Happy New Year: Our 2024 Album

SWET members are scattered around Japan and the globe, everywhere that Japan-related wordsmithing is part of their lives and work. We are pleased to mark the 44th year since our founding as a community for mutual networking and support. Through more than four decades, members have supported each other in the challenges of bridging cultural divides, learning new technologies, and advancing their professional capacities. We look forward to a new calendar of mainly online events and interchange in the months ahead.

We invite you to contribute to our 2024 New Year's photo album. Send images with caption and/or message by January 31 to SWET. See also our 2022 and 2023 albums.

Thanks to Stuart Ayre for sharing his artwork for the Year of the Dragon to start off our album.

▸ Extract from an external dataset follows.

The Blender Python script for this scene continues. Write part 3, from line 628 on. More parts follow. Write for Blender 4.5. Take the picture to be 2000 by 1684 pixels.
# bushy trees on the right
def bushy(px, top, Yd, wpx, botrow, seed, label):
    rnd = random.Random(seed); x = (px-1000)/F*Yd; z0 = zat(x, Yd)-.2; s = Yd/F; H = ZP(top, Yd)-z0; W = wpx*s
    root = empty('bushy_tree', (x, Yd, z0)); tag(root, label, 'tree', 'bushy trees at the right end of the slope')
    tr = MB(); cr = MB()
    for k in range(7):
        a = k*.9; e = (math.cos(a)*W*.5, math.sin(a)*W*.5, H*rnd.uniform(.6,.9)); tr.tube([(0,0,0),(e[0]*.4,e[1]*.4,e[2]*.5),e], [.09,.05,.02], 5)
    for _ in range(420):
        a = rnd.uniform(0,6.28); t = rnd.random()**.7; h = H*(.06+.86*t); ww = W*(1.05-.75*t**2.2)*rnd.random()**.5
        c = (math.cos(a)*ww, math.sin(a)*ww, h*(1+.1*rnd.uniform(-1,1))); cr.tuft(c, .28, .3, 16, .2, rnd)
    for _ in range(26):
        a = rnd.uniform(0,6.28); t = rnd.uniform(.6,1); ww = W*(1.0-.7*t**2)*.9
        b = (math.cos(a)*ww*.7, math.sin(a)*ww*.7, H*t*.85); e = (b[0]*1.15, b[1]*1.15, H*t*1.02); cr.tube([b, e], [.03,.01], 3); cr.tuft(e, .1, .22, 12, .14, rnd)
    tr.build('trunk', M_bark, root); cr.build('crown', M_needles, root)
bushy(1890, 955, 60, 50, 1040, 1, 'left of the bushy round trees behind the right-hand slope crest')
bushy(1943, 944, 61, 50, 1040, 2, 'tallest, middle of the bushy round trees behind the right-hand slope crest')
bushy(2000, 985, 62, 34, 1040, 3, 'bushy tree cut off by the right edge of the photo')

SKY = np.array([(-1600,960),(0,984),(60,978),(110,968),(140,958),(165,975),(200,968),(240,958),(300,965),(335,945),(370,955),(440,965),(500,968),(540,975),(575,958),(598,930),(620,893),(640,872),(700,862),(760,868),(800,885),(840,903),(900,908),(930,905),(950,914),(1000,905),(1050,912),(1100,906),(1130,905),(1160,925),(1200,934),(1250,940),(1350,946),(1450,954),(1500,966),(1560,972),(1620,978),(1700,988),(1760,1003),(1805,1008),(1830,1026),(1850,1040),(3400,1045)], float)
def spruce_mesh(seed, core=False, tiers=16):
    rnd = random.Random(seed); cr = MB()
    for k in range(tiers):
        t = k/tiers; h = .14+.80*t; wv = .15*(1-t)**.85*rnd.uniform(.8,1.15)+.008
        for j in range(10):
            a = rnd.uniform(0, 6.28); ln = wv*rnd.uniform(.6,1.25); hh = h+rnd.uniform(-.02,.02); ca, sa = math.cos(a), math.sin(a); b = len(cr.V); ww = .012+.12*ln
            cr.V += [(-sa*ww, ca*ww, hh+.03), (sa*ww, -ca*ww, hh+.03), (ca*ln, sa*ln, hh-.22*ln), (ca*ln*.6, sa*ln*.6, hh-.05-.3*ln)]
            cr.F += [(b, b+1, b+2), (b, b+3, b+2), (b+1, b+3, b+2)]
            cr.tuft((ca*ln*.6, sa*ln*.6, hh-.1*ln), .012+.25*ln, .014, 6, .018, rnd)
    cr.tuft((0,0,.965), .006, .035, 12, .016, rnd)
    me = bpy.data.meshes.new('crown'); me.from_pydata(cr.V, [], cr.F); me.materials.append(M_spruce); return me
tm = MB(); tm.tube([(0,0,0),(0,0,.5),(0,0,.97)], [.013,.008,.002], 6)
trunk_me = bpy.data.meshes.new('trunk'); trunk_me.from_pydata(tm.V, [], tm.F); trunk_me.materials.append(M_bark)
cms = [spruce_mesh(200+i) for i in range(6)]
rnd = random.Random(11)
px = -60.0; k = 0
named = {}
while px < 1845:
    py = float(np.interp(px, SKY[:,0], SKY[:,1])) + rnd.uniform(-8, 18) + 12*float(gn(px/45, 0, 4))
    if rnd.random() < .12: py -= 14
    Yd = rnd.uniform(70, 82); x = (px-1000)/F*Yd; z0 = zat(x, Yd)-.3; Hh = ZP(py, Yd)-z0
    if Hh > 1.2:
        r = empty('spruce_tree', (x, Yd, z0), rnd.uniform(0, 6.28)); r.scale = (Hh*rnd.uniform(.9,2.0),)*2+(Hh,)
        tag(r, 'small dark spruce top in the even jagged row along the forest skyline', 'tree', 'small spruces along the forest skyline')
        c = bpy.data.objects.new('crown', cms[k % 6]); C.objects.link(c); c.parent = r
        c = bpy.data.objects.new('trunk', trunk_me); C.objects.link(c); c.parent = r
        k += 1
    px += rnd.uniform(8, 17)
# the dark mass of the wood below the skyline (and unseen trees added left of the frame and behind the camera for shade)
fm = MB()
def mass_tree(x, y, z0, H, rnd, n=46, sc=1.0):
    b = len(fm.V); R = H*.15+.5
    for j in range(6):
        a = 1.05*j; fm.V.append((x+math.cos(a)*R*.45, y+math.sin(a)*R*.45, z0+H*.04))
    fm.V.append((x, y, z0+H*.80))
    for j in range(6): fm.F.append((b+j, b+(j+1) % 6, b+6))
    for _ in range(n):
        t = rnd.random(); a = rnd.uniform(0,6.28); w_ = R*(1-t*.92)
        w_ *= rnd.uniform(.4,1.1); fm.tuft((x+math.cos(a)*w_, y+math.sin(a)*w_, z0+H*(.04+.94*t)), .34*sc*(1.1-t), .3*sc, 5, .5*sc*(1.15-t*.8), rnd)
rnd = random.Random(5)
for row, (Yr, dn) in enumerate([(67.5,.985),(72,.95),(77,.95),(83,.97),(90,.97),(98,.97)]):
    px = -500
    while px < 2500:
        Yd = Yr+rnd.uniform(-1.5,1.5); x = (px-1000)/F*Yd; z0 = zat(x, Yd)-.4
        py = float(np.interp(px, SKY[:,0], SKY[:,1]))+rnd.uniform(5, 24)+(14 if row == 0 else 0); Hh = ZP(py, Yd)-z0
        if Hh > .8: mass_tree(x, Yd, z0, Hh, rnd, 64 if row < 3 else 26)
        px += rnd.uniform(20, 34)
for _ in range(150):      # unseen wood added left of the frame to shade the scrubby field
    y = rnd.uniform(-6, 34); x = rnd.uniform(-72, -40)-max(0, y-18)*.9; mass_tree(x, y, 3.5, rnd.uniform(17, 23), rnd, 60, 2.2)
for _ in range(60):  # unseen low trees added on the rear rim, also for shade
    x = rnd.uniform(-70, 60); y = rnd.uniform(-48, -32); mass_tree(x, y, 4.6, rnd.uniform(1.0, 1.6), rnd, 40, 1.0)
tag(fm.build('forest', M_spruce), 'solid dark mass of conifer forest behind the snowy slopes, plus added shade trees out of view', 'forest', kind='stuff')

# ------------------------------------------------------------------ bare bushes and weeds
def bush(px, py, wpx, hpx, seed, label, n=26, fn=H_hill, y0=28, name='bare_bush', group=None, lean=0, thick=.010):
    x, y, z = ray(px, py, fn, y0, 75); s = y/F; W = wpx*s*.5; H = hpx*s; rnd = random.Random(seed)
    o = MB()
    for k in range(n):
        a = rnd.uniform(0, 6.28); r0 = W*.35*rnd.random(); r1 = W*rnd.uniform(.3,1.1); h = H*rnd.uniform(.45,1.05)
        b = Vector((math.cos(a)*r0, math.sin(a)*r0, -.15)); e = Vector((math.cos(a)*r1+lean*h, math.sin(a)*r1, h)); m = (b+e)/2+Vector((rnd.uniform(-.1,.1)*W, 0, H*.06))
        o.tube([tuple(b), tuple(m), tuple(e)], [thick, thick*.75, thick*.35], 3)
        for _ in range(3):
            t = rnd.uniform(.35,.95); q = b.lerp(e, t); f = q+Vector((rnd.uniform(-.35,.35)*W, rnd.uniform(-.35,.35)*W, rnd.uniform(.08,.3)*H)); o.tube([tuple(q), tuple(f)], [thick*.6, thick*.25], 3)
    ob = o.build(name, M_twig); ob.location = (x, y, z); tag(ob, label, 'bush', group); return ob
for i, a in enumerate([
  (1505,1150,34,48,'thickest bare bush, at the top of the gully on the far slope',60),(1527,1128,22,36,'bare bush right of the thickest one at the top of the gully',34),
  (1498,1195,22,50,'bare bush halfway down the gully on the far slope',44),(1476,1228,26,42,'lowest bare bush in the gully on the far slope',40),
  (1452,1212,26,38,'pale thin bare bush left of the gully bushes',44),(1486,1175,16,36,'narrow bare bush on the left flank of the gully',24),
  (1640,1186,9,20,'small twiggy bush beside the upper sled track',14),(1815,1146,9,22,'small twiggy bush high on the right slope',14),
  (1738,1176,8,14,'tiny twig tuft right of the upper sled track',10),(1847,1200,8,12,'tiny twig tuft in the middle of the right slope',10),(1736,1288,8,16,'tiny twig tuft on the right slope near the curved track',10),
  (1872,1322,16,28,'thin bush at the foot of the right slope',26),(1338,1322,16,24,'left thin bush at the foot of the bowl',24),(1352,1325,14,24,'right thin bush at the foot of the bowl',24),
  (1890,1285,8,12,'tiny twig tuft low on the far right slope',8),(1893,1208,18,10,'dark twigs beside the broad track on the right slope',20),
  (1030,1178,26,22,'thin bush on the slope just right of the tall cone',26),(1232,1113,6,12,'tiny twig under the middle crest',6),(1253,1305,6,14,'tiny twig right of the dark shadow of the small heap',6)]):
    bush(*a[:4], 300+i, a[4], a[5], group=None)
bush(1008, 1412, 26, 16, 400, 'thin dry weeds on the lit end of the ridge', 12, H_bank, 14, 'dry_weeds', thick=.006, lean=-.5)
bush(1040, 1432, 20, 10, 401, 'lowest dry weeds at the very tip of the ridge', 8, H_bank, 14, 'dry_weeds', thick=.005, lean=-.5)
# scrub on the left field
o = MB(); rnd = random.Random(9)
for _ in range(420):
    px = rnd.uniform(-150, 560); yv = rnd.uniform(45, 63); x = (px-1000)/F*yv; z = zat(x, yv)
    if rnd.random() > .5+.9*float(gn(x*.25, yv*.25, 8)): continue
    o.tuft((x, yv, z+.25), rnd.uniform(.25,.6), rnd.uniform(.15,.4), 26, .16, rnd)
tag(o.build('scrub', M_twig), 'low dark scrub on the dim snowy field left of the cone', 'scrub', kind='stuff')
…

Pamela Pasti writes from San Leandro, California:

Thank you, SWET, for the inspiration to witness the sunrise each New Year’s Day, as it never disappoints!  This New Year’s Day I found myself hiking in the pre-dawn dark by flashlight, compass in hand, along the shore of Lake Chabot, California, looking for a suitable sunrise spot (the sun was to rise at 119° SW). 

The glow didn’t last long as the news of the devastating Noto Pensinsula earthquake reached us later that morning, followed not long after by the JAL tragedy/miracle--what emotional whiplash!  My heart goes out to all those affected by either event, and I do hope all SWETers and their families are safe and sound.

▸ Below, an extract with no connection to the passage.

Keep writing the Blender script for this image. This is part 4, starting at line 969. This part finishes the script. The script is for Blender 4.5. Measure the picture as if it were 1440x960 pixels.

I am planning to visit Japan this year, after an absence of far too many years, and hope to reconnect with old friends and SWETers.  In the meantime, here’s wishing all a healthy, peaceful 2024!

Marian Kinoshita sends photos from Fujisawa, Kanagawa prefecture (see above).

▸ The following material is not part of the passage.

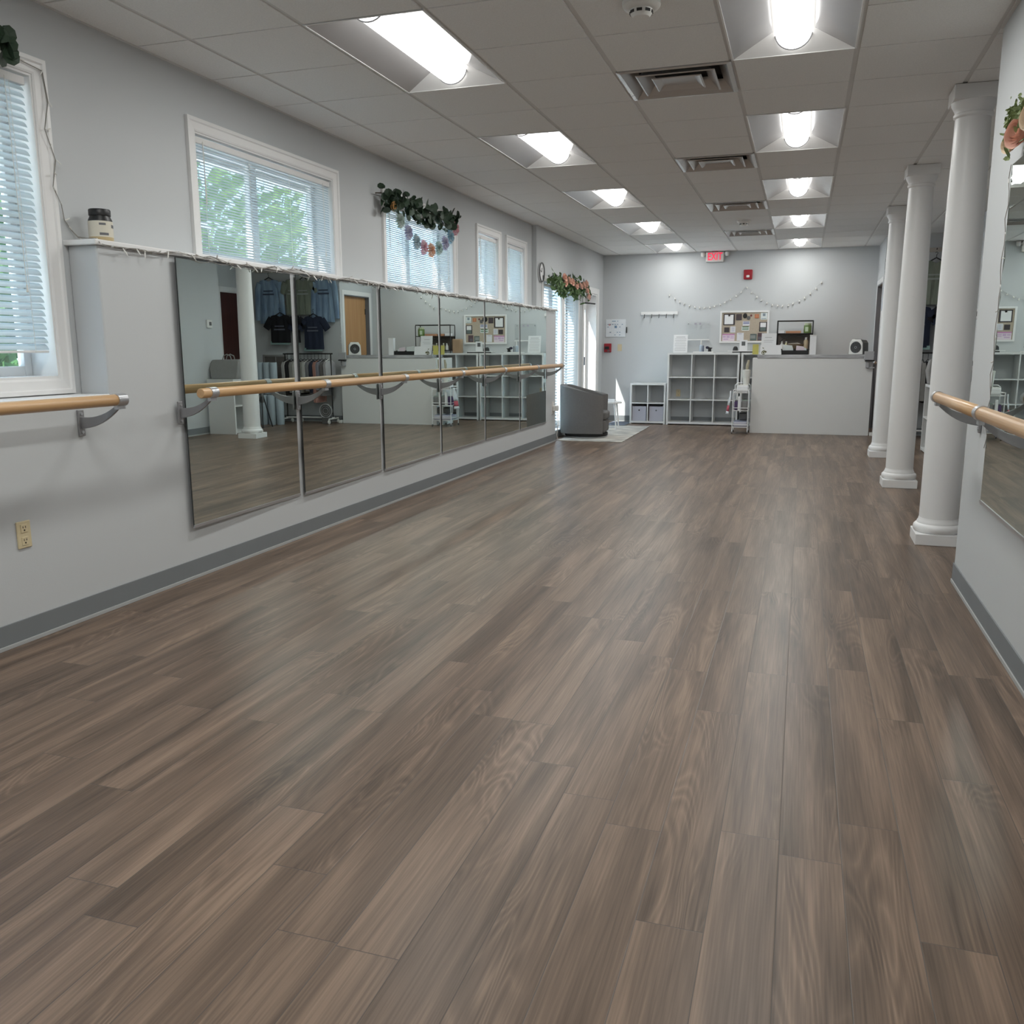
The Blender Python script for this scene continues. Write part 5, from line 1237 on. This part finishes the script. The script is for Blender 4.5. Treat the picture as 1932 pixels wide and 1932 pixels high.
for k, (x, y, h, r_, lab) in enumerate(((-8.5,2.6,5.2,1.9,'bright green tree outside the nearest window'),(-10.5,8.9,6.5,2.2,'deep green tree outside the widest window'),(-11.5,13.9,7.2,2.5,'tall green tree outside the paper flower window'),(-7.8,6.4,3.4,1.3,'low green tree outside the first two windows'),(-12.5,19.5,6.0,2.4,'green tree far outside the slim windows'))):
    tree(lab, x, y, h, r_, 11+k, G1 if k % 2 == 0 else G2)

# ------------------------------------------------------------------ sky, sun, camera
wd = bpy.data.worlds.new('sky'); bpy.context.scene.world = wd; wd.use_nodes = True
N = wd.node_tree.nodes; L = wd.node_tree.links; bg = N['Background']
tc = N.new('ShaderNodeTexCoord'); sp = N.new('ShaderNodeSeparateXYZ'); L.new(tc.outputs['Generated'], sp.inputs[0])
rp = N.new('ShaderNodeValToRGB'); L.new(sp.outputs['Z'], rp.inputs[0])
e = rp.color_ramp.elements; e[0].position = 0.; e[0].color = (.54,.78,1.,1); e[1].position = .7; e[1].color = (.36,.60,.95,1)
L.new(rp.outputs[0], bg.inputs['Color']); bg.inputs['Strength'].default_value = 4.6
sd = bpy.data.lights.new('sun', 'SUN'); sd.energy = 30.; sd.angle = R(.6); sd.color = (1.,.96,.90)
so = bpy.data.objects.new('sun', sd); C.objects.link(so); so.location = (-12,-4,16)
so.rotation_euler = Vector((.5,1.,-1.275)).to_track_quat('-Z', 'Y').to_euler()

f_px, yaw, pit, rol = 1658.5, R(-18.081), R(10.583), R(.196)
fwd = Vector((math.sin(yaw)*math.cos(pit), math.cos(yaw)*math.cos(pit), -math.sin(pit))); rt = Vector((math.cos(yaw), -math.sin(yaw), 0)); dn = fwd.cross(rt)
r2 = rt*math.cos(rol) + dn*math.sin(rol); d2_ = -rt*math.sin(rol) + dn*math.cos(rol)
cd = bpy.data.cameras.new('camera'); cd.sensor_width = 36.; cd.sensor_fit = 'HORIZONTAL'; cd.lens = f_px/1932*36; cd.clip_start = .05; cd.clip_end = 200
co = bpy.data.objects.new('camera', cd); C.objects.link(co)
mt = Matrix((r2, -d2_, -fwd)).transposed().to_4x4(); mt.translation = (0,0,1.55); co.matrix_world = mt
sc = bpy.context.scene; sc.camera = co
vs_ = sc.view_settings; vs_.view_transform = 'Standard'; vs_.look = 'None'; vs_.exposure = .06; vs_.gamma = 1.; vs_.use_curve_mapping = False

Olivia Boissel writes “2023 in Retrospect” with a photo taken on her visit back home in France:

2023 was a year of trying new things. Thanks to SWET this year I participated in eJuku and the new mentorship program, which taught me a lot and reignited my passion for translation and writing. I built confidence and found new great clients in Japan. The power of a community doesn’t show at once. Rather, it infuses slowly until one day I find myself realizing that most things I appreciate around me were made possible by kind and generous people. To more of these connections in 2024!

Mark Schreiber shares a sunset with Mt. Fuji in the distance seen from a high building in Tokyo.

Jeanette Fukao shares a photo from Sakamoto, Shiga prefecture, and sends best wishes to all for the coming year!

Frank Baldwin sent an image from his activities in California in 2023.

Lisa Wilcut captured snow-blanketed Fuji from its northern perspective.